Coffee with My 16 Year Old Self

I skipped yesterday because I FELL ASLEEP at 10pm in front of my iPad! That was unexpected. So I will write an extra long blog post about the Daily Post prompt, Good Tidings.


On Sunday, I met up with a 16 year old gothic-looking girl. We went to the local coffee shop. We had an hour together before her mom picked her up. As I ordered tea, she ordered Dr. Pepper. I smiled. It’s still our favorite drink. We decided to share a chocolate muffin.

She’s timid and shy as I smile at her. Her outfit is almost completely black except for her purple shirt. Her make-up, nails, accessories, pants, everything was black. She gave me a small smile. We both sat in an awkward silence as we waited for our order. I guess I didn’t really change in that regards, I thought. Our order finally came 3 minutes later.

“I know you won’t believe me but I’m you in 10 years.” I spoke suddenly. Her eyes widened as her face filled with disbelief.

“Yeah, sure,” She muttered. I continued to talk trying to convince her that we were the same. It wasn’t until I mentioned that one secret that we only knew that she believed me.

“So, how’s the future?” She asked quickly. She took a huge drink of the Dr. Pepper. I cringed a little.

“For one, you need to stop drinking Dr. Pepper every week. It’s really bad for you and your teeth will pay for it.  As far as life goes, it’s still challenging. You will continue to figure it out after you graduate college .”

She frowned, “I was hoping to have this figured out by my early 20s.”

I know.

“I see that my style changed.” She looked at my outfit in mild disgust. It was pretty colorful and preppy. Hers was a random mix of goth and punk. In fact, today it would be considered emo.

“Don’t worry, I still like my dark colors, just not as dark as you.” I smiled as I took a sip of my tea.

“You’re too smiley. It’s weird.”

“This is what happens when you realize that life is worth it. In fact, that is my second advice, learn to let go of grudges and hurts. It will make one part of your life easier. Also, let go of that contempt you feel for certain people. It’s not worth it. And in the end, you’ll learn to love them regardless of what happened.”

She knew who I was talking about and frowned even more… if that was possible. She took a bite out of our muffin.

“My third advice, don’t hide the talent you have. Nurture it. Don’t be scared of being yourself. Forget what people may think. Don’t be afraid to speak your mind and ask questions. That’s actually more challenging the older you get.

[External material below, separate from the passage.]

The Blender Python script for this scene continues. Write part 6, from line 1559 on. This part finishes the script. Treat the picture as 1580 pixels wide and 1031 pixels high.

Speak up.”

“Well, the future sounds exciting.” She said, sarcastically, “So, do I have anything exciting to look forward too?”

“Yes, your friends will be there for life. Sandy. Bryant. Brittni. They will be there for you even after they move out of town. You will also gain a best friend from college, She will be like a sister to you. She lives far away but is willing to travel to visit you and your family. There will also be new friends. Cherish them and try to get together with them. This is something I still need to do.”

For the first time, she smiled widely. She was relieved and I could tell. I didn’t want to share too much because I’m a big believer in finding out things yourself. I didn’t want to change the future that much. To be honest, I’m not sure if I would’ve listened to myself 10 years ago. Probably not.

We ate our snack as I asked her questions about her. She didn’t say much at first. But then after a while, she began to open up. Even though I knew most of the answers, I forgot some of them and enjoyed reminiscing about some of the fun time she shared. She spoke about her feelings and dreams as I interrupted her for one last time.

“My final advice is don’t be afraid to dream and dream big. Dream as big as you can and go for it. The world will try to tell you that it’s silly. Your family right now will tell you it’s a silly goal. But I promise you that right now, I’m dreaming of something big and I trust God that it will happen.”

I looked at the clock as our time came to an end. I looked outside and saw Mom pull into parking lot. I turned away not wanting her to see me. We said our goodbyes as she walked out the door. I closed my eyes in silence for 20 seconds as whisked away back into my room.


The original title for this blog was “Conversations with my 16 year old self” as a small tribute to “Conversations” by Pink. I love this song when I’m in the mood for it.